‘Selma,’ ‘Boyhood,’ and the Futility of Comparing Great Films

Share:

There is a certain hysteria to film awards season. We all go in knowing that the average empty-headed Oscar voter is a 63-year-old white man; the Golden Globes are, for good reason, nicknamed “the Golden Bribes”; and that none of it really has much to do with cinema’s greatest triumphs of the previous year. But when the nominations roll in — and then, again, when the celebrities in sparkly dresses start to hand out the gold statues — the American public loses its damn mind. We analyze. We debate. We place bets. When our favorite film of the year doesn’t win, we rail against the injustice of it all. And what many of us forget, as we’re working ourselves into a righteous lather over an annual ritual whose value is largely limited to the box office, is the futility of comparing two (or more) great yet very different works of art in the first place.

I was reminded of this last night, when Boyhood beat Selma for Best Picture — Drama at the Golden Globes. As someone whose aversion to middlebrow Oscar bait dictates that I’m always surprised and delighted to see a movie I actually liked win a major award, especially considering all the Titanics and Gladiators and Crashes of years past, I was satisfied with Boyhood‘s win. The rest of my Twitter feed, though? Not so much. As Flavorwire’s Sarah Seltzer observed, many viewed the Globes’ Selma snub through an explicitly political lens: the Hollywood Foreign Press Association picked a movie about a white boy growing up over a movie about African Americans fighting for their civil rights.

There’s nothing untrue about that statement, even if it doesn’t tell the whole story of why Boyhood bested Selma. In America, unfortunately, it’s rare that racism doesn’t play some role in any situation where race is involved. And the fact that Selma didn’t win either of the two other major categories in which it was nominated, Best Actor in a Drama and Best Director, added some sting to its Best Picture loss. But it would be naive — and, in fact, disrespectful to Selma and its director, Ava DuVernay, had she won — to assume that racial politics were ever going to be the sole factor in deciding which movie won.

Even before we start to debate the films’ relative artistic merits and social value, it’s important to remind ourselves of the extent to which awards voters are influenced by Hollywood’s own, far less ideologically driven politics and practicalities. Although certainly racism is helping to fuel recent attempts to discredit Selma‘s depiction of Lydon Johnson, as Jason Bailey pointed out last month, the backlash also likely represents a well-funded effort from the film’s competitors to knock it out of the Oscar running — a campaign that wouldn’t even have started if the movie hadn’t been nominated for major awards. The Hollywood Reporter, in an item on last night’s Selma “snub,” went so far as to venture that its chances “may have been hurt by questions about its historical accuracy.” Paramount’s widely reported failure to get screeners of the film to various awards-voting bodies was also probably a factor. (Selma was, in fact, the last likely Best Picture nominee to show up in Oscar voters’ mailboxes.)

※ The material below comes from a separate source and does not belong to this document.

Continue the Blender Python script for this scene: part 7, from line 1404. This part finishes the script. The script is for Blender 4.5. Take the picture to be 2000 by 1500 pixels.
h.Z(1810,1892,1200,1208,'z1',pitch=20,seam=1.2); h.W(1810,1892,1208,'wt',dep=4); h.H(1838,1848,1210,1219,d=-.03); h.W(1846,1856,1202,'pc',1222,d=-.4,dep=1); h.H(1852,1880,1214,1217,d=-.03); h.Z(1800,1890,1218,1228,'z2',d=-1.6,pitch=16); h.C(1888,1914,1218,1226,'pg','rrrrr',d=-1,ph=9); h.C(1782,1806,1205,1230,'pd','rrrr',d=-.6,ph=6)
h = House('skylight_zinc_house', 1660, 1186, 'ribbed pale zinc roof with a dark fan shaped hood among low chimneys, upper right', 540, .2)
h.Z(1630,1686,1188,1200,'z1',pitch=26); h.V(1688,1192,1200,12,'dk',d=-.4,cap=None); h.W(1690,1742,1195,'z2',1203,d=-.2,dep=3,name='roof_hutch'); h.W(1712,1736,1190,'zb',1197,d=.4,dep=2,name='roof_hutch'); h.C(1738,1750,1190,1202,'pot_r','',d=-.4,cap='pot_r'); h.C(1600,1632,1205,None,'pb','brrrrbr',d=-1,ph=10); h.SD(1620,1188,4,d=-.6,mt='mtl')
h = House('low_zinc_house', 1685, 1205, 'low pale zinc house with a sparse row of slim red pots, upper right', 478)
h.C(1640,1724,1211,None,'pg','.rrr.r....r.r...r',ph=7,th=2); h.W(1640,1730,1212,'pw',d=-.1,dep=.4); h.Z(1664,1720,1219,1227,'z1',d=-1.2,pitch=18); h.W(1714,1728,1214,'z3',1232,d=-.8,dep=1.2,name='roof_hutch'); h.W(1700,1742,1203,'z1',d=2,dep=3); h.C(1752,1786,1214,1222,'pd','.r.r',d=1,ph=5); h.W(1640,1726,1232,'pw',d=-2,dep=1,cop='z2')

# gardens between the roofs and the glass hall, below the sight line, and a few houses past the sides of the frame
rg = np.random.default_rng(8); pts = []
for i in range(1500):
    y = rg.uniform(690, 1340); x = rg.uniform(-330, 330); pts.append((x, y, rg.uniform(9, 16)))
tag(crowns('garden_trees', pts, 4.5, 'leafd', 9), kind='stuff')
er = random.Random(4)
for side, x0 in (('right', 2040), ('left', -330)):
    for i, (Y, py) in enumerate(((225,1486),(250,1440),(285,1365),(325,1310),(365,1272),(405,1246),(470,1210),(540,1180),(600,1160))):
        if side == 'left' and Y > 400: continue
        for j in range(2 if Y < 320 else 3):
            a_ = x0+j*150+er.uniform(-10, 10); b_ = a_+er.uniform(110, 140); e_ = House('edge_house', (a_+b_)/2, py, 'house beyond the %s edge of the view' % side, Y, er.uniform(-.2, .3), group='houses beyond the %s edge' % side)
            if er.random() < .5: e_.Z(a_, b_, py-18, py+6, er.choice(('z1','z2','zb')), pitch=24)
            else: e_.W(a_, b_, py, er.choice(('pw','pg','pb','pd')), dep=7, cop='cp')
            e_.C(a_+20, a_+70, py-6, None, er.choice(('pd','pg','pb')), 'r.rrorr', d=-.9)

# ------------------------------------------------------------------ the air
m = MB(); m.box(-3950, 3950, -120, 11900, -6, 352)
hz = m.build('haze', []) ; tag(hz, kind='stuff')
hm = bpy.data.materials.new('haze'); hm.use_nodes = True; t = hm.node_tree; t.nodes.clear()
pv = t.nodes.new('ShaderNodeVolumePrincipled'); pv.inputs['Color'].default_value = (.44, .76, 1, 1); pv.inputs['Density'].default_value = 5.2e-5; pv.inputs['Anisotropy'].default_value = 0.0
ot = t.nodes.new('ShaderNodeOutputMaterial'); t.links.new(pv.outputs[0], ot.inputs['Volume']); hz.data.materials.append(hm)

Behind-the-scenes jockeying and the irrational whims of senior citizens and rich Europeans aside, though, the worst thing about awards season is the way it convinces us that there can and should be only one best film of any given year. Unfortunately, art doesn’t always work like that. Filmmaking isn’t a competitive sport.

Confession: I can’t tell you what I thought was the “best” film of 2014. Until late December, for me, it was between Boyhood, Jim Jarmusch’s Only Lovers Left Alive, and — here’s the pick that will in all likelihood cause many of you to stop reading immediately — Lars von Trier’s Nymphomaniac. Then I saw Selma and was struck by the absurdity of comparing an emotional story about real historical events (and the real, related wounds that persist into the present) to a philosophical art film, a philosophical sex film, and an experiment in capturing 12 years of a full cast’s life. Instead of forcing myself to decide whether I thought Selma was “better” or “worse” than any of my three previous favorites, I finally (although not for the first time) gave up on the whole idea of ranking movies that have nothing to do with each other.

I respect critics who are better at ranking than I am, and I understand that for many it’s a necessary evil in which I’m privileged to participate only to the extent that I want to. But I don’t believe that my disinclination to “choose” between four great movies makes my perspective on them any weaker. For me, it’s enough to know that I love each of those films because they challenged and enriched me — because each made me see questions of politics and art and morality and what makes a good life in a new light.

I think Boyhood deserved to win Best Picture last night. I think Selma deserved to win Best Picture, too. I don’t think we have anything to gain by denigrating one in order to celebrate the other. My hope is, instead, that the awards-season attention afforded to both films encourages more people to see them. That is, after all, the best part — the only good part, really — of this entire annual song and dance.